9 nov 2010








Quien tiene un proyecto de vida, tiene una dirección.
Tomar una dirección implica excluir el resto de las direcciones.
Ante este compromiso de elección, podemos huir, lo que nos conduce a un estado de indecisión. Llegamos a un “conflicto existencial” que, de no ser resuelto, puede convertirse en crónico.
Sin proyecto, no hay rumbo.
Lo cierto es que me he quedado sin proyectos. Esto es lo que me tiene de aquí para allá, sin saber bien por qué debería levantarme feliz todos los días.
Parece ser que armar un proyecto de vida no es cosa del otro mundo (sólo se necesita estar vivo). Cumpliendo con el único requisito, emprendo la búsqueda.

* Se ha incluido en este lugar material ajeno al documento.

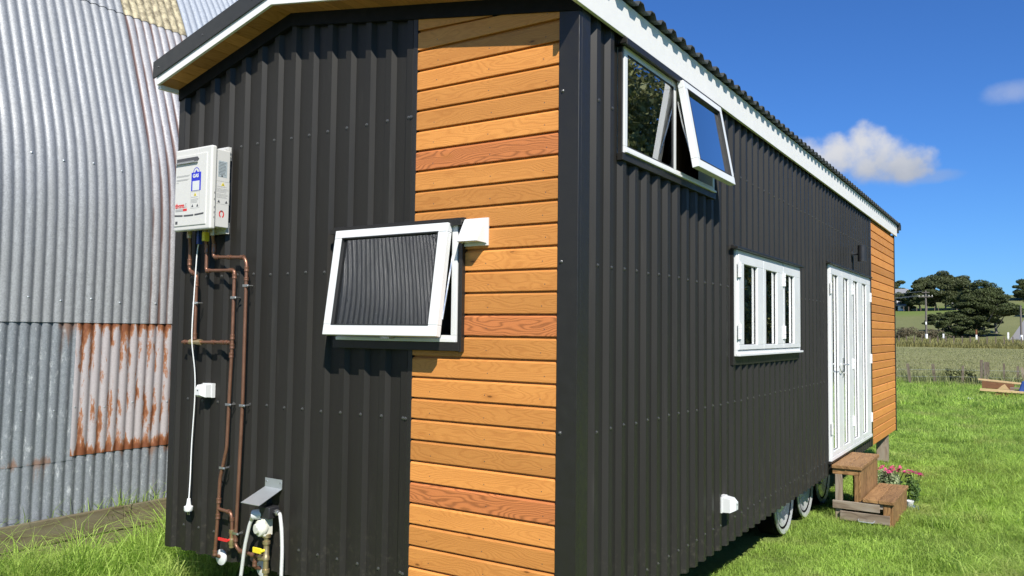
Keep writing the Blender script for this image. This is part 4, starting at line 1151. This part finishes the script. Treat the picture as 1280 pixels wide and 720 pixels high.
# long grass between the shed and the house
lt = lambda x, y: (.11+.34*np.clip(vnoise(x, y, .20, 5)*1.6-.35, 0, 1))*np.clip((x+4.62)/.75, .28, 1)
x, y = scatter(-4.47, -2.9, -2.2, 3.6, 3600); lawn(x, y, lt, lambda x, y: np.full(len(x), .0036), 1.15)
x, y = scatter(-4.47, -3.0, 3.6, 9., 900); lawn(x, y, lt, lambda x, y: np.full(len(x), .005), .8)
x, y = scatter(-3.05, -2.2, -.02, .5, 3000); lawn(x, y, lambda x, y: .12+0*x, lambda x, y: np.full(len(x), .003), .8)
o = npmesh('lawn_grass', np.concatenate(AV), (np.concatenate(A4), np.concatenate(A3)), M['grass'], np.concatenate(AT))
setp(o, 'bright green lawn grass growing around the tiny house', 'grass', kind='stuff')
AV, A4, A3, AT = [], [], [], []
n = 150; x = RNG.uniform(-4.585, -4.525, n); y = np.where(RNG.random(n) < .75, RNG.normal(.62, .28, n), RNG.uniform(-2, 3, n))
V, f4, f3 = blades(np.stack([x, y, np.full(n, .10)], 1), .20+.22*RNG.random(n), np.full(n, .004), .8)
o = npmesh('tall_grass', V, (f4, f3), M['grass'], np.repeat(RNG.random(n)*.6, 5)); setp(o, 'tall grass blades growing behind the edging board against the shed', 'grass', kind='stuff')
# weeds along the near fence line
def tufts(name, pts, hg, mat, label, per=40, spread=.35, w=.012, lean=.7):
    Ps, Hs = [], []
    for (px, py, s) in pts:
        m = int(per*s); q = RNG.normal(size=(m, 2))*spread*s
        Ps.append(np.stack([px+q[:, 0], py+q[:, 1], gh(px+q[:, 0], py+q[:, 1])], 1)); Hs.append(hg*s*(.4+.8*RNG.random(m)))
    P = np.concatenate(Ps); H = np.concatenate(Hs)
    V, f4, f3 = blades(P, H, np.full(len(P), w), lean)
    o = npmesh(name, V, (f4, f3), mat, np.repeat(np.clip(.5+.3*RNG.normal(size=len(P)), 0, 1), 5)); return setp(o, label, 'plants', kind='stuff')
tufts('fence_weeds', [(RNG.uniform(-9, 5), 31.8+RNG.normal()*1.6, .4+1.1*RNG.random()**2) for _ in range(230)], .48, M['weed'], 'dry olive weeds along the old post line', 60, .4, .010)
tufts('pasture_grass', [(RNG.uniform(-16, 9), RNG.uniform(34, 96), .5+RNG.random()) for _ in range(1500)], .085, M['weed'], 'rough brownish pasture grass in the field', 30, 1.2, .014)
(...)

El proyecto que diseñemos depende de quiénes somos hoy. Es decir, es importante tener en claro desde dónde partimos y con qué herramientas contamos. En resumen: quiénes somos.
Una vez que uno tiene en claro quién es, debe continuar con el interrogante de qué quiere para uno mismo.
Luego de listar resumidamente qué queremos en cada uno de los campos de nuestra vida (laboral, emocional, social, valores) deberemos explicar cómo haremos para que cada uno de ellos se cumpla en el tiempo.
Un proyecto de vida no genera por sí mismo la garantía de que se cumpla, pero sí nos dará al menos la garantía de saber hacia dónde vamos y por qué.